Gray is a thinker who is impossible to classify according to our ordinary categories. He is obviously no believer. It is not even clear he is really a friend of traditional theistic religion. But he is even more opposed to the religious pretensions of science.

Listen to this from his celebrated book, Straw Dogs (Farrar, Straus and Giroux, 2007):*

. . . science alone has the power to silence heretics. Today it is the only institution that can claim authority. Like the Church in the past, it has the power to destroy, or marginalise, independent thinkers. . . . In fact, science does not yield any fixed picture of things, but by censoring thinkers who stray too far from current orthodoxies it preserves the comforting illusion of a single established worldview. From the standpoint of anyone who values freedom of thought, this may be unfortunate, but it is undoubtedly the chief source of science’s appeal. For us, science is a refuge from uncertainty, promising—and in some measure delivering—the miracle of freedom from thought; while churches have become sanctuaries for doubt. (p. 19)

Above all, Gray is an anti-Utopian thinker, opposed to all totalizing systems of thought.
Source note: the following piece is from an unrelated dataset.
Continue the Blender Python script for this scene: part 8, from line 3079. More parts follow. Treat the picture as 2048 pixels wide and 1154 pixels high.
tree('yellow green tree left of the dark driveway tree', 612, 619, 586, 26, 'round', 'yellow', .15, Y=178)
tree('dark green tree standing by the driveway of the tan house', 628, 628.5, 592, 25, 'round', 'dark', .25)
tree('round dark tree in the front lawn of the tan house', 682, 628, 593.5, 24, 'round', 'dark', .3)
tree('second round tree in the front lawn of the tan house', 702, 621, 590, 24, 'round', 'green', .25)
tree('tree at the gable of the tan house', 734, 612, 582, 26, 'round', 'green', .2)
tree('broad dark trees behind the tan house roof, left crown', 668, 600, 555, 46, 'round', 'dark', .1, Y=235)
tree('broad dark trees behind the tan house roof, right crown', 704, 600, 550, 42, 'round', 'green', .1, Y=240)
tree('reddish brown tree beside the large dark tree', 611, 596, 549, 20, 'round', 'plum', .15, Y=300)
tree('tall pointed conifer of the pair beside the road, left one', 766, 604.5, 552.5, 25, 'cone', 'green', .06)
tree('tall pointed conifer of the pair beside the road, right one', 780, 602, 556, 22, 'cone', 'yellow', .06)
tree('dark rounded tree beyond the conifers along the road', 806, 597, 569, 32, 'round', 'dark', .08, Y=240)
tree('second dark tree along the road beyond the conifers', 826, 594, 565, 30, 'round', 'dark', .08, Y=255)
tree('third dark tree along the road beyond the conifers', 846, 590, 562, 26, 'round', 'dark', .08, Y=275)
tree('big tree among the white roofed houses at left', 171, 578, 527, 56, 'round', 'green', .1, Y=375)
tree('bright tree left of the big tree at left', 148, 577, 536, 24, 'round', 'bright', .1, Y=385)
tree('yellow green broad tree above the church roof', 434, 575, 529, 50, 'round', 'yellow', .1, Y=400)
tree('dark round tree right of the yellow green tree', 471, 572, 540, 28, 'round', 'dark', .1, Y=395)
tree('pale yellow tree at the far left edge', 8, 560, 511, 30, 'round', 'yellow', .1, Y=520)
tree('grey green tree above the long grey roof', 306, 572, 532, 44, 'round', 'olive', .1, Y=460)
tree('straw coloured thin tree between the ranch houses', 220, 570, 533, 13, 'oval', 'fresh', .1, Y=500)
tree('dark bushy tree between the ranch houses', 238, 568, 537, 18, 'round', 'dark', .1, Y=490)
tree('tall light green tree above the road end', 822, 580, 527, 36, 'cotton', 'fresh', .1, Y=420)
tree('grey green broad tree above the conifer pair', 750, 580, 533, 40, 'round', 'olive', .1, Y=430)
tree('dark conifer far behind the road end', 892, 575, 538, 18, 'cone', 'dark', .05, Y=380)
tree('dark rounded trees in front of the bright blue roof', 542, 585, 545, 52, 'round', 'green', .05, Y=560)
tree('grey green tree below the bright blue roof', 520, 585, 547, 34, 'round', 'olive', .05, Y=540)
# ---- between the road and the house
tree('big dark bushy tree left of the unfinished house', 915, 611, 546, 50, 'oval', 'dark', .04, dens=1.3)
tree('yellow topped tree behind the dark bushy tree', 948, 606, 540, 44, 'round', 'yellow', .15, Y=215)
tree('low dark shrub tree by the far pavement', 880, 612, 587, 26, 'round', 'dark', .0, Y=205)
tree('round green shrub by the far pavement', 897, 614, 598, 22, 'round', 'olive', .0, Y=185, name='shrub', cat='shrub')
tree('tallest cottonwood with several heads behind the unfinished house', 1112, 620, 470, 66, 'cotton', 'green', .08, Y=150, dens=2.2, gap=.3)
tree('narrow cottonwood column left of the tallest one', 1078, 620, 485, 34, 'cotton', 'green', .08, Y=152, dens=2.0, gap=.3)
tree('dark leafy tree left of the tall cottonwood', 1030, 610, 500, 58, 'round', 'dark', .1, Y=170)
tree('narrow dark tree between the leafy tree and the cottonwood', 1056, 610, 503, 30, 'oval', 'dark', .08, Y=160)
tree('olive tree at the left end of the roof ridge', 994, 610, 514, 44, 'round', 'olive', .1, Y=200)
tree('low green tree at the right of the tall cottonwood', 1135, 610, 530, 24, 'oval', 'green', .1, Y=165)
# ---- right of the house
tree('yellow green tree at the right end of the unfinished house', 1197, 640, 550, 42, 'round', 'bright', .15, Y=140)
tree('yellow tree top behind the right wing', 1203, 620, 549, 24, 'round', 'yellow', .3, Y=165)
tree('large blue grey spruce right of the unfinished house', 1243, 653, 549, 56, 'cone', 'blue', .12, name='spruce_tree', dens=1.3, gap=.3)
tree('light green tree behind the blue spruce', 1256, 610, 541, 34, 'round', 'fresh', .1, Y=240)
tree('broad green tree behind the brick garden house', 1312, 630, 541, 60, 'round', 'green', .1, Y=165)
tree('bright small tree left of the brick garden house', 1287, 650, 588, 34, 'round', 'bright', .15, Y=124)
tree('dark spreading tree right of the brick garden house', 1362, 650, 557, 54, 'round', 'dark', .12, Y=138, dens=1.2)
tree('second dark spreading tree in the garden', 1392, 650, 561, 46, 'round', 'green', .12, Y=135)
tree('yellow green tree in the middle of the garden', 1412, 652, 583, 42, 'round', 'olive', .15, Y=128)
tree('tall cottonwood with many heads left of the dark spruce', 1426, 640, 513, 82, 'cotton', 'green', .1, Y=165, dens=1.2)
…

He also stands in the tradition of refined pessimism, with affinities to writers like Thomas Bernhard,  E.M. Cioran, Ernst Jünger, and Gregor von Rezzori, in recent years, stretching back to thinkers like Oswald Spengler, Arthur Schopenhauer (right), and Joseph de Maistre, in years past.

To be sure, as an Anglo-Saxon he is far more plainspoken—far less given to pedantry and mystification—than any of the writers I’ve just noted. Nonetheless, his tone of voice is no less prophetic and his vision no less bleak than theirs.

Such thinkers cultivate clear-sightedness at the expense of compassion. Their great strength lies in their aloofness from partisanship—their willingness to declare “a plague on both your houses.” They have much to teach us, even if in the end we turn away from their elegant cynicism with a shiver of disgust.

Gray ends “The Cult of Unbelief” with this observation:

[August Comte's] church of humanity is a prototypical modern example of atheism turned into a cult of collective self-worship. If this ersatz faith came to nothing, it was not because of practical difficulties. Religions are human creations. When they are consciously designed to be useful, they are normally short-lived. The ones that survive are those that have evolved to serve enduring human needs—especially the need for self-transcendence. That is why we can be sure the world’s traditional religions will be alive and well when evangelical atheism is dead and long forgotten.

Whether one finds this observation consoling or maddening will depend, not so much on the value one places upon religion, as on one’s tolerance for the Mandarin tone of dispassionate disengagement from human folly.

Certainly, Gray is not for all tastes. But he is a salutary reminder of the simple-mindedness of the Dawkinses and the Hitchenses of the world.